Unified 3D communication network
6G-TakeOff: the vision of a unified 3D communication network
Project Description
EANT GmbH joins the research project “Unified 3D Communication Networks for 6G (6G-TakeOff),” funded by the Federal Ministry of Education and Research, commencing on September 1st, 2022. In collaboration with more than 20 esteemed industry and research partners, including Deutsche Telekom AG, Rohde & Schwarz, IMST GmbH, TU Kaiserslautern, and the University of Bremen, EANT GmbH actively engages in pioneering research on the upcoming generation of mobile communication technology, 6G.
The project’s primary goal is to explore the capabilities of 3D networks, encompassing satellites, drones, and stratospheric gliders, in delivering high-speed communication through the 6G standard across extensive regions. Research objectives encompass expanding network coverage, minimizing latency, and enhancing data rates. While these aspects are under consideration during the ongoing 5G rollout, further technical refinements remain viable. The most significant innovation and central theme of 6G-TakeOff entail the integration of terrestrial (TN) and non-terrestrial networks (NTN). This integration empowers devices to connect to conventional cell towers or establish a 6G link with satellites, drones, or stratospheric gliders, contingent on availability.
Leveraging mmWave frequencies also facilitates a substantial boost in data rates within a confined area through 6G. Although the 5G standard already encompasses frequencies offering these possibilities, 6G is set to greatly expand them. This expansion ultimately results in a notable reduction in latency, enabling real-time communication for applications. This has far-reaching benefits, catering not only to individual users with access to new possibilities in Virtual Reality (VR) or Augmented Reality (AR) but also to industries, IoT (Internet of Things), and novel applications of Machine Learning (ML) and Artificial Intelligence (AI).
Our role
EANT will contribute its expertise in developing reflector antennas and tracking flying objects, with a particular focus on advancing the backhaul links within the project. These links must efficiently transmit established baseband signals, such as LTE or WiFi, directly to the flying nodes, enabling them to function as airborne base stations. This endeavor involves researching algorithms and techniques for managing, synchronizing, and localizing numerous nodes. Additionally, various components for high-frequency signal processing will undergo design and evaluation.

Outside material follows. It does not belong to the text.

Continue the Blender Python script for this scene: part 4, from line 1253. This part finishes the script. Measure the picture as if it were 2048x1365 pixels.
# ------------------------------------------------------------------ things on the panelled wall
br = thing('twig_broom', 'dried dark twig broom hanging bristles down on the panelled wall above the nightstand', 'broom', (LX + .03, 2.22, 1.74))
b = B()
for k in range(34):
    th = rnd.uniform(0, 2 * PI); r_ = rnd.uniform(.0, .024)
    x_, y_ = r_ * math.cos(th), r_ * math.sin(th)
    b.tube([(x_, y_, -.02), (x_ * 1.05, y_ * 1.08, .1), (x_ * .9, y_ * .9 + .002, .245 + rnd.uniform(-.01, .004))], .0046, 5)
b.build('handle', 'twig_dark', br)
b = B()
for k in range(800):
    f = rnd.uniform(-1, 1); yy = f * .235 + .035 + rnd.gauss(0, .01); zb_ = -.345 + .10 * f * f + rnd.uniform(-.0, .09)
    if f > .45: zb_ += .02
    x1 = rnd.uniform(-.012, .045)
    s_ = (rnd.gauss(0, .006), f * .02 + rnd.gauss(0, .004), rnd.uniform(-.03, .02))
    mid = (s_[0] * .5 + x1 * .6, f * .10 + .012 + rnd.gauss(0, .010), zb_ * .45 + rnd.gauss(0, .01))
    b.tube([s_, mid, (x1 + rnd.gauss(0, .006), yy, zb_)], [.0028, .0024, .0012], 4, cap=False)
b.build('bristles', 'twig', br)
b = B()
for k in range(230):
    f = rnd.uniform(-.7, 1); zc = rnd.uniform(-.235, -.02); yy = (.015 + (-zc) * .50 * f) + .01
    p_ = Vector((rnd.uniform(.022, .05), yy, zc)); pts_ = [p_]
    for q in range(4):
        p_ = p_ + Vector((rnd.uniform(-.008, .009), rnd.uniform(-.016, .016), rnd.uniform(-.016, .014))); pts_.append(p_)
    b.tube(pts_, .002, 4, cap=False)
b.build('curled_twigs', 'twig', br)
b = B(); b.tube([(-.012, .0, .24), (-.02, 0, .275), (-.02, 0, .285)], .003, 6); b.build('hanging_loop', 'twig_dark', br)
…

Upon project culmination, research outcomes will undergo demonstration and assessment within two testbeds, in collaboration with fellow project partners. These achieved results will have a direct impact on shaping the 3GPP specification for the 6G standard. Furthermore, working in tandem with partners, the project will explore various usage scenarios and foster the development of product concepts.
This funding initiative is aligned with the High-Tech Strategy 2025, referencing the BMBF announcement “6G Industrial Projects for the Research of Holistic Systems and Subtechnologies for the Mobile Communications of the 6th Generation.”
Characteristics
This groundbreaking unified 3D communication network will exhibit the following innovative attributes:
- Organic Network Behaviour: The network will empower network nodes to dynamically join or exit without necessitating a permanent connection to a ground control station.
- Security Mechanisms: Robust security mechanisms will be in place to authenticate newly added network nodes, even in the absence of a permanent connection to a ground control station.
- The network will possess the capacity to dynamically shift network functionalities, such as radio access and core network, adapting information flows according to prevailing quality-of-service requirements.
- Connectivity Management: An automatic and autonomous connectivity management system will be implemented to monitor connection availability between adjacent network nodes. It will select optimal routes for traffic flow based on resource consumption, energy utilization, and cost efficiency.
- Unified Access: A “unified access” mechanism will be introduced, automatically selecting the best available network access for end-users to meet their communication needs optimally.
- Reconfigurable Hardware/Microelectronics: The communication payloads of flying network nodes will employ reconfigurable hardware and microelectronics to support the dynamic relocation of network functionalities.
- High-Gain Antenna Systems: Both ground-based end devices and flying network nodes will utilize high-gain antenna systems to minimize signal losses over extended distances between network nodes.